An American technology company and information technology services provider that produces command and control systems and products, tactical radios, avionics and electronic systems, for use in government and commercial sectors. They purchase various different software licenses from vendors which are supported by the vendors technical specialists.

Issue:

Users were not able to log into their requirements management system, preventing them from entering and managing requirements. This is the first critical step in setting up a project for the organisation, ensuring each project can deliver what the stakeholders require.

Solution:

The vendors support team used KT’s Situation Appraisal to understand the client’s concerns and the impact of those concerns. “Users unable to log” in was confirmed to be the most important concern and it was determined that a Problem Analysis was needed to help find the cause.

Initially, the problem statement was “50 users could not log in to the requirements management system”. Through the first partial iteration of problem analysis (during IS/IS NOT data collection), it became clear that one of the application authentication servers was not functioning correctly. The server was restarted which resulted in 40 users being able to log in.

10 users were still unable to log in. The team redefined the problem statement using 5 Whys and found that admin users no longer had access to the recently restarted server. The problem statement was revised to “10 admin users unable to access application authentication server”. The data collection was recommenced for this new problem statement and the team focused in on the third “WHEN” question in problem specification (ie. “When in the objects history or lifecycle was the deviation observed first?”). This question in the IS/IS NOT data collection led the team to map the internal process of the software and identify a possible cause of the problem. While doing this the team asked what was different about the lifecycle steps followed by the users having the problem (compared to users not experiencing the problem) and from there were able to formulate a possible cause that was specific to the problem.

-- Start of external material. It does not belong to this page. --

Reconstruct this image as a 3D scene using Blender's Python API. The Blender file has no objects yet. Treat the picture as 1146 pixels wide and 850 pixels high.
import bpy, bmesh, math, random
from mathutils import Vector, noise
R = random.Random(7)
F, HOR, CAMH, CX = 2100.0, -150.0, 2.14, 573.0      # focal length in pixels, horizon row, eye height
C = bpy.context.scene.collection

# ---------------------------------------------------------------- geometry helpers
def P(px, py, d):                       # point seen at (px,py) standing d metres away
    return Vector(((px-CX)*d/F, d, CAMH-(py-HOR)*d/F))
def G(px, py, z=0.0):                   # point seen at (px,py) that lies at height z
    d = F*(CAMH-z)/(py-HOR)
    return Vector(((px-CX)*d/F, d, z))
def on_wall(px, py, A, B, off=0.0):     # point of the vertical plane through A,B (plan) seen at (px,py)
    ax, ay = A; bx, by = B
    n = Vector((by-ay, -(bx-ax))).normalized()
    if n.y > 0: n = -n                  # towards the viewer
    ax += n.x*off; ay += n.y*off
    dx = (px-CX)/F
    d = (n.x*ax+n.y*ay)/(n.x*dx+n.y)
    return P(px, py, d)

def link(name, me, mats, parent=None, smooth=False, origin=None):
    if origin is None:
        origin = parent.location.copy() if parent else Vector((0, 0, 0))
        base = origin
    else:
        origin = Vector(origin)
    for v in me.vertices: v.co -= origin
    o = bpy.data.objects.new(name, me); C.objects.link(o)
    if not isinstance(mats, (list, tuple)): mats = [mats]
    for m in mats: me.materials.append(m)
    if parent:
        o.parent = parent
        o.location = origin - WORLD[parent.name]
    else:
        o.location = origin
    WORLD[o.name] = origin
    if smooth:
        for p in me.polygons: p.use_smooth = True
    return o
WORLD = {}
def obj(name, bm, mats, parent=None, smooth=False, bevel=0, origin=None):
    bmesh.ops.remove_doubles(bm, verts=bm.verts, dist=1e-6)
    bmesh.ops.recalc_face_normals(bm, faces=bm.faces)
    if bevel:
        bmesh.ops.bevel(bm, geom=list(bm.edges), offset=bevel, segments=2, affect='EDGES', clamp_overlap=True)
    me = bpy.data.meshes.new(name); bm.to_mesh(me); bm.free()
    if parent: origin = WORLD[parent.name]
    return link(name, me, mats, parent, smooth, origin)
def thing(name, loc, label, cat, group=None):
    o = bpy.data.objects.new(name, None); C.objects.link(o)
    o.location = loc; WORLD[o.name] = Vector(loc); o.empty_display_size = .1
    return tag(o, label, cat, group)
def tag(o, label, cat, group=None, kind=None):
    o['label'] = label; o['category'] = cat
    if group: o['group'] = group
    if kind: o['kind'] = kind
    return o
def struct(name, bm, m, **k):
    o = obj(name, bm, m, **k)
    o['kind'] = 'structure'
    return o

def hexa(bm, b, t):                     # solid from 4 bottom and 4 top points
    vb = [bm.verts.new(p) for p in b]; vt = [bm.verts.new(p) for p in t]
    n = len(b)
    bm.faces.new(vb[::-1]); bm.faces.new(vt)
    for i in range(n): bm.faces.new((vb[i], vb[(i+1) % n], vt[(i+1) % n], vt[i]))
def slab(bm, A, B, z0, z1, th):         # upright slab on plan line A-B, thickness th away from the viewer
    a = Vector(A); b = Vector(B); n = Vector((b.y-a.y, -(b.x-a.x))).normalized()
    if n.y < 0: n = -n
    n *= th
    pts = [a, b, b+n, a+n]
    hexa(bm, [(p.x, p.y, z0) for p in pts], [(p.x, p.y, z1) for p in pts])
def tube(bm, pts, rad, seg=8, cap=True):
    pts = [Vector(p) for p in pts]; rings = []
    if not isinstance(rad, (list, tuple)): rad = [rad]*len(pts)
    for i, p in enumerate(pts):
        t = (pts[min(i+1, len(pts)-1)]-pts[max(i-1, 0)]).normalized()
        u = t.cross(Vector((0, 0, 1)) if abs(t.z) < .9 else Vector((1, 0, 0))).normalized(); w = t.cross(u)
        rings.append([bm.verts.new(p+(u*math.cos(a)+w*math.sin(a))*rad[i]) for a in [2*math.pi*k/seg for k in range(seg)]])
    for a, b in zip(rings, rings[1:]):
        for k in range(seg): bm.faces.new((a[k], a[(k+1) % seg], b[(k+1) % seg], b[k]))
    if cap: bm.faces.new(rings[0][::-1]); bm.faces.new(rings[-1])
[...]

The client had separately come up with their own possible cause. Both causes were tested against the data collected and the team were able to eliminate the client’s possible cause as it did not stack up against the factual information. The vendors teams possible cause aligned with all of the data. The solution was put in place and root cause was confirmed. Further, the clients’ technical notes were updated to ensure the problem did not recur.

Impact:

This issue needed to be resolved by the following morning as there was a government report that needed to be delivered that day. Failure to deliver the report would have attracted US$100,000 in penalties.